ニュースのポイント
英国のメイ首相が、欧州連合(EU)から完全離脱すると表明しました。「人、モノ、サービス、資本」の自由な行き来を原則とするEUの「単一市場」から抜ける一方、EUとの新たな自由貿易協定の締結を目指します。英国に欧州の拠点を置く多くの日本企業に大きな影響が及びそうです。(編集長・木之本敬介)
今日取り上げるのは、1面トップの「英、EU完全離脱を表明/移民規制優先、単一市場脱退へ」と、総合面(2面)の「時時刻刻・英、強気の離脱計画/『偉大な貿易国家』」目指す」(いずれも東京本社発行の朝日新聞朝刊最終版から)です。
経緯のおさらい
ブレグジット(Brexit)は、英国(Britain)と脱退(exit)合わせた造語です。今回の方針は、「ハード・ブレグジット(強硬な離脱)」と呼ばれています。
これまでの流れを簡単におさらいします。英国では東欧のEU新規加盟国などからの移民が増えて、職を奪われる不安や住宅不足、無料の国民保健サービスを圧迫するとの懸念、さらにEUによる国家主権の制限に不満が高まり、2016年6月に国民投票を実施。大方の予想を覆して離脱が多数を占めました。
EUの「四つの自由」
EUは、「人、モノ、サービス、資本」の四つの移動が自由な「単一市場」を形成していて、商品やサービスが関税や輸出入に伴う煩雑な手続き・検査なしに自由に行き来できます。ここから抜けるとEU加盟国との経済活動がこれまでのようにはできなくなることから、英国は「EU単一市場への自由なアクセス」の維持と、「移民の流入規制」の二つを実現する道を模索してきました。しかし、EU側にすればこれは恩恵だけを一方的に享受すること。認めれば他の加盟国にも脱退の動きが広がりかねません。「四つの自由」は不可分として、「いいとこ取りは許さない」と主張してきました。
このため、メイ首相は17日の演説で「半分残り、半分出るようなことはない」と完全離脱を明言。「EU離脱は、欧州から英国にやってくる人の数をコントロールすることを意味しなければいけない」と述べました。

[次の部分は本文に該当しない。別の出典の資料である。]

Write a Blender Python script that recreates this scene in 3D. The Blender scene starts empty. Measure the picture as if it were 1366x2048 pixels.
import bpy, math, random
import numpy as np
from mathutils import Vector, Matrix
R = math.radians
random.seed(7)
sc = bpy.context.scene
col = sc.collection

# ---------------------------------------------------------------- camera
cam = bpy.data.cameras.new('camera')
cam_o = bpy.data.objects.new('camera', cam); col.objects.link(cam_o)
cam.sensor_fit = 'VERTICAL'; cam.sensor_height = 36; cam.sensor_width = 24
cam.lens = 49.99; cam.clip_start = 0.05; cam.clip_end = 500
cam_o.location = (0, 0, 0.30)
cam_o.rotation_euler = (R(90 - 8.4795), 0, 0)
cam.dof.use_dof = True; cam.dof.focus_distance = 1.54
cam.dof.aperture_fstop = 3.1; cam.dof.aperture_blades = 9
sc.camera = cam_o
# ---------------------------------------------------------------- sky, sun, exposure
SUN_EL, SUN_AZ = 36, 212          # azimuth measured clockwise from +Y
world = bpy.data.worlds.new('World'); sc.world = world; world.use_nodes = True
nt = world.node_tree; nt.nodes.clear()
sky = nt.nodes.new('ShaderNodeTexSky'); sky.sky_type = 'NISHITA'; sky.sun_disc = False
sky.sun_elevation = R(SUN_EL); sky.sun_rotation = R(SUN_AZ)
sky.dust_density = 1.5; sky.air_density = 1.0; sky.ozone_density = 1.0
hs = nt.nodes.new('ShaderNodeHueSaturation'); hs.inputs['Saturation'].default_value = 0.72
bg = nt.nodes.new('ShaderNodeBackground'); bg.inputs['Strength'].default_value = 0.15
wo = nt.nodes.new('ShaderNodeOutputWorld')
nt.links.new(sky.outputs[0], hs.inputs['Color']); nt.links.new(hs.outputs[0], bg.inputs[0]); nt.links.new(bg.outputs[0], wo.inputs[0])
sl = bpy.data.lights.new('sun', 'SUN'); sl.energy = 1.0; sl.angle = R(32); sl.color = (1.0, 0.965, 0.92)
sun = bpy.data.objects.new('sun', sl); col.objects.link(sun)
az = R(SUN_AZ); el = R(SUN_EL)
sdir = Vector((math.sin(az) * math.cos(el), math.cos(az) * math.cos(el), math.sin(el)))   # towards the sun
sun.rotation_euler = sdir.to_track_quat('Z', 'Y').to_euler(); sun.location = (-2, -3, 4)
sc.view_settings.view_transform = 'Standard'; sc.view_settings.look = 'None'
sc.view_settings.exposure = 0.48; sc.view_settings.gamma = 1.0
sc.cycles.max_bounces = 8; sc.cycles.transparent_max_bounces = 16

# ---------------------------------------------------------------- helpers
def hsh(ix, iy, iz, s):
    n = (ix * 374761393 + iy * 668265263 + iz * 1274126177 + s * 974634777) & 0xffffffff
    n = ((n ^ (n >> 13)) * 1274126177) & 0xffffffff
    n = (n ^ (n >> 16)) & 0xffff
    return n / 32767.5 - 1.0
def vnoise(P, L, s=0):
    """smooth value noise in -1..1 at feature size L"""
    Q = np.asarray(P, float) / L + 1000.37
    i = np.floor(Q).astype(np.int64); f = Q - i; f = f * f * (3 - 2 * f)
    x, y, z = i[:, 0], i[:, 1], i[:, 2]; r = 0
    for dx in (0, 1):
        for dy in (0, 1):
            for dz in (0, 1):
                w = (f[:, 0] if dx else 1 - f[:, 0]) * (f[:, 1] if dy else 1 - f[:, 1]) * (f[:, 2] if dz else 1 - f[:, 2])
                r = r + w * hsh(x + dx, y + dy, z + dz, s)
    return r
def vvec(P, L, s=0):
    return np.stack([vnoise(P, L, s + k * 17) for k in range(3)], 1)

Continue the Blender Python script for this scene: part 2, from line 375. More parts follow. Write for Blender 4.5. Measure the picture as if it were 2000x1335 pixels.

「単一市場」参加よりも移民規制を優先した形です。
一方でメイ首相は「単一市場に可能な限り最大限のアクセスができるようにする」とも語り、EUと包括的な自由貿易協定を結ぶ方針を示しました。関税なしで物品を輸出入できたり、EU域内で金融などのサービスを提供できたりすることを目指します。ただ、EUに加盟していないスイスの場合、EU側と個別分野で交渉を重ねて物品への関税は抑えられていますが、金融などサービスの取引は大幅に制限されています。金融にはEU加盟国で許可を取れば域内で自由に営業できる「シングルパスポート制度」がありますが、離脱すれば英国に拠点がある金融機関は他の加盟国に拠点を置いて許可を取り直す必要があります。
対応迫られる日本企業
英国には1000社以上の日本企業が進出しています。多くは欧州の拠点ですが、これまでのようにEUとの間で自由な経済活動ができなくなるかもしれず、対応を迫られています。
今日の記事からピックアップすると――
◆三井住友銀行→ロンドンに欧州統括の拠点を置いている。幹部「現地法人を英国以外につくることを検討」とコメント。
◆三菱東京UFJ銀行→英国以外の欧州統括機能をオランダの現地法人に集約することを決めている。広報担当者は「英国に進出している日本企業への影響を注視」とコメント。
◆日立製作所→英国に鉄道車両工場を持ち原発建設も進めている。関税や為替の動向によっては、部品調達先をEUから英国内に切り替えることも検討。
◆トヨタ自動車→英国に欧州の主力工場の一つがある。工場の撤退は避けたい考えだが、社内には「今後、高額な関税がかかる場合にどう対応するのかなどを検討しないといけない」との声も。
困惑している様子が伝わってきます。離脱交渉は原則2年なので、実際に離脱するのは早くても2019年春。日本企業も今後の交渉を注視しています。